Scattering theory approach to inelastic transport in nanoscale systems

We present a scattering-state description for the nonequilibrium multichannel charge transport in the presence of electron-vibration couplings. It is based on an expansion of scattering orders of eigenchannel states. Examining charge transitions between scattering states, we clarify competing inelastic and elastic scattering processes and compare with the interpretation based on the nonequilibrium Green's functions formalism. We also derive a general expression for conductance variations in single-channel systems that provides a comprehensive picture for the variation, including the well-known result, the 0.5 rule, from the aspect of interplay between elastic and inelastic scattering processes.

Figure 1

Schematic explanation of scattering processes in Eq. (8). The thick right (left) arrows denote eigenchannels $|{\Phi }_L\rangle$ ($|{\Phi }_R\rangle$). The dotted arrow indicates the inelasitc scattering process emitting a vibron. The orange wiggly line represents a vibron emission.

Figure 2

Schematic explanation of scattering processes in the interference term of Eq. (9), which accompany the vibrational excitation-deexcitation. The thick right (left) arrows denote energy levels of electrons corresponding to $\varepsilon +\hslash {\omega }_{\lambda }$, $\varepsilon$, $\varepsilon -\hslash {\omega }_{\lambda }$, which belong to eigenchannels $|{\Phi }_L\rangle$ ($|{\Phi }_R\rangle$). The dotted arrows associated with numberings $\left(1\right)$ and $\left(2\right)$ indicate the order of scattering events. Orange wiggly lines represent vibronic energy transfer. (a) One-electron scattering process. (b) Two-electron scattering process.
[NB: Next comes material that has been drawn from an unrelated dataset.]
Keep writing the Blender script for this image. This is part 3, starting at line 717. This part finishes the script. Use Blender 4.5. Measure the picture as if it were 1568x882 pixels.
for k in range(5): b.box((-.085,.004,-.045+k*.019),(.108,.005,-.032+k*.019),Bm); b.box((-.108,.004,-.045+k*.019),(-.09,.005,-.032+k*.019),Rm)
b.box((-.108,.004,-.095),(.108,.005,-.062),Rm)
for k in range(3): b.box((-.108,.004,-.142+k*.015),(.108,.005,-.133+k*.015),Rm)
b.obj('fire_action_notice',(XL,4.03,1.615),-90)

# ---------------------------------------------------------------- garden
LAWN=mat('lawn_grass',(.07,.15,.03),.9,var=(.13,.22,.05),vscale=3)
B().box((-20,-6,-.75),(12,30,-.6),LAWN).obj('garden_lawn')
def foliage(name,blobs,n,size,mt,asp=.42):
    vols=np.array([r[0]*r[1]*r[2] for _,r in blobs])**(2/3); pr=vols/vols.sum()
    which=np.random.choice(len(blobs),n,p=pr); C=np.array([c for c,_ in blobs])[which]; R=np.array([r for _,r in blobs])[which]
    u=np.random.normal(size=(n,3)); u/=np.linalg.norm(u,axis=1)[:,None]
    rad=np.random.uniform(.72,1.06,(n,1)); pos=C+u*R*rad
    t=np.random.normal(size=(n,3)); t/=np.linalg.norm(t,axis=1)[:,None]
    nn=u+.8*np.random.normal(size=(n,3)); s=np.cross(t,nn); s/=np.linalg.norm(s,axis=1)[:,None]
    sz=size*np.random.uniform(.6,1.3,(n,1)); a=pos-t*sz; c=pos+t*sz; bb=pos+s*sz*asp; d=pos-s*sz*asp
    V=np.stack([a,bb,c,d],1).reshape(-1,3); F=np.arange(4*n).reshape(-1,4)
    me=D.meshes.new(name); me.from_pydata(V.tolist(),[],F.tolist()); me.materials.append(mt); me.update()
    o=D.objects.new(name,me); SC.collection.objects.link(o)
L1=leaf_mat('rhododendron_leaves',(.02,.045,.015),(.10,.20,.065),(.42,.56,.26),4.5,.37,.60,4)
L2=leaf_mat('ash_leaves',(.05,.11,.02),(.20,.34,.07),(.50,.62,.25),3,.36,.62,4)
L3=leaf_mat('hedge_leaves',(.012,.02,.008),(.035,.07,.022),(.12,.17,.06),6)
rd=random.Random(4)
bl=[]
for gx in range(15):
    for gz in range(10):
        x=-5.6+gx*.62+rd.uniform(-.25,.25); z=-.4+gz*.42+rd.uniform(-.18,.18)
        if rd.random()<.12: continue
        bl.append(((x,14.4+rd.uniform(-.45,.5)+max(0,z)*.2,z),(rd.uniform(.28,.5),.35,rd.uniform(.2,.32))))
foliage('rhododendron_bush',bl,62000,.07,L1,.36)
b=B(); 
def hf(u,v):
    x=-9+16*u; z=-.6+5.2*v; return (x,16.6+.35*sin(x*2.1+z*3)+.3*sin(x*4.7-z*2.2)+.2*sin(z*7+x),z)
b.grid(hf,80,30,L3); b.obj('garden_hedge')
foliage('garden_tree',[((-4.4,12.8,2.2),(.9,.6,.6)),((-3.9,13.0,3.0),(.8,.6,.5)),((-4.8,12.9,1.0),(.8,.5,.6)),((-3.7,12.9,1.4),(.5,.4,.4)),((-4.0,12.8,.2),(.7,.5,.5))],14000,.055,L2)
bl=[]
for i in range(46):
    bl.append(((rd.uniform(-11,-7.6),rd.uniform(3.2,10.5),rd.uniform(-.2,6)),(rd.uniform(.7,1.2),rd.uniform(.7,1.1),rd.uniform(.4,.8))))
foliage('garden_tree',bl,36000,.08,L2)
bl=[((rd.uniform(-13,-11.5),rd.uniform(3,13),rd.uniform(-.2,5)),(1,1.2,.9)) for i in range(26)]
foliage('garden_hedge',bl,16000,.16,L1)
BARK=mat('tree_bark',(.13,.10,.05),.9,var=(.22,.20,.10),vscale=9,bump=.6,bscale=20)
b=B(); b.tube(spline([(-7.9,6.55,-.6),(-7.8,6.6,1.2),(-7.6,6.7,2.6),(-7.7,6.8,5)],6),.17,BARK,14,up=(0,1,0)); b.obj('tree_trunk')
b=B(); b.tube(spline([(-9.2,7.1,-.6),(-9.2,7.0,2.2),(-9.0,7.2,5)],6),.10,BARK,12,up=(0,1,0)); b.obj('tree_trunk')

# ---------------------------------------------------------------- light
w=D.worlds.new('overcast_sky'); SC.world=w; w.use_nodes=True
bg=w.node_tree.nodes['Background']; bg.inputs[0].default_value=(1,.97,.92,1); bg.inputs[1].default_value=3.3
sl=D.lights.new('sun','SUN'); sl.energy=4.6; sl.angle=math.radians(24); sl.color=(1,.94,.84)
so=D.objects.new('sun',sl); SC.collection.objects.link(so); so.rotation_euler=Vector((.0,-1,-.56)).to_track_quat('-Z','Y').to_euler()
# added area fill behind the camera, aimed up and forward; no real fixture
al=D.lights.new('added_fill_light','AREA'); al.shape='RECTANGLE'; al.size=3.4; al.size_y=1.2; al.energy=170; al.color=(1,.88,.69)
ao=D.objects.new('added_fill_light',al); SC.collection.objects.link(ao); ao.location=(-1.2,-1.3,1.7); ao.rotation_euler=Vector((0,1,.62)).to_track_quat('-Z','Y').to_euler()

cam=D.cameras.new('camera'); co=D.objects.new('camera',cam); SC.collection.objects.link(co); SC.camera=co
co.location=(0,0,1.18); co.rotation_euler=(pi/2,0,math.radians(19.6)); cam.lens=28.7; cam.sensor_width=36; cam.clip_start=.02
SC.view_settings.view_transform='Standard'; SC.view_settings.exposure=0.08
The right panel shows the final states of two scattering processes. Note that the final ones in (a) and (b) are equivalent under the exchange of the electrons 1 and 2.

Figure 3

For transmitted waves, the interference occurs between the outgoing waves of the unperturbed state (the left scattering state denoted by black arrows) $t_m{|{\Phi }_{Rm}\rangle }_{\text{out}}$ and that of the second-order perturbed state (the right scattering state denoted by red arrows) $r_m^{\prime }{|{\Phi }_{Rm}\rangle }_{\text{out}}$ on the right electrode. The interference between these two outgoing waves is proportional to $\mathrm{Re}\left(r_m^{\prime }{t}_m\right)$.

Figure 4

Differential conductance renormalized by $G_0=2e^2/h$ for a pentalene molecule coupled to monoatomic carbon chains from DFT calculation. Atomic configuration is indicated in the bottom left inset. Among 35 vibrational modes, seven modes $\lambda =7,18,19,21,28,29$, and 31 lead to conductance steps from left to right. The top right inset shows the second and third conductance steps corresponding to the modes 18 and 19, which are almost degenerate. Corresponding vibrational energies are $\hslash {\omega }_{\lambda }=50.3,114.6,115.1,133.8,175.8,184.9$, and $197.6$ meV, respectively.

Figure 5

Phase diagram of conductance variations due to inelastic scattering for the single-level model. Depending on the signs of ${\gamma }_{\mathrm{inel}}$ and ${\gamma }_{\mathrm{inel}}+{\gamma }_{\mathrm{el}}$, there are three regions indicated by green, red, and blue colors. The conductance increases (${\gamma }_{\mathrm{inel}}+{\gamma }_{\mathrm{el}}>0$) in the green region, and it decreases (${\gamma }_{\mathrm{inel}}+{\gamma }_{\mathrm{el}}<0$) in the red and blue regions. Two phases are separated by ${\mathcal{T}}_{\mathrm{cr}}$. In the red region, ${\gamma }_{\mathrm{inel}}>0$ and ${\gamma }_{\mathrm{el}}<0$, while both ${\gamma }_{\mathrm{inel}}$ and ${\gamma }_{\mathrm{el}}$ are negative in the blue region.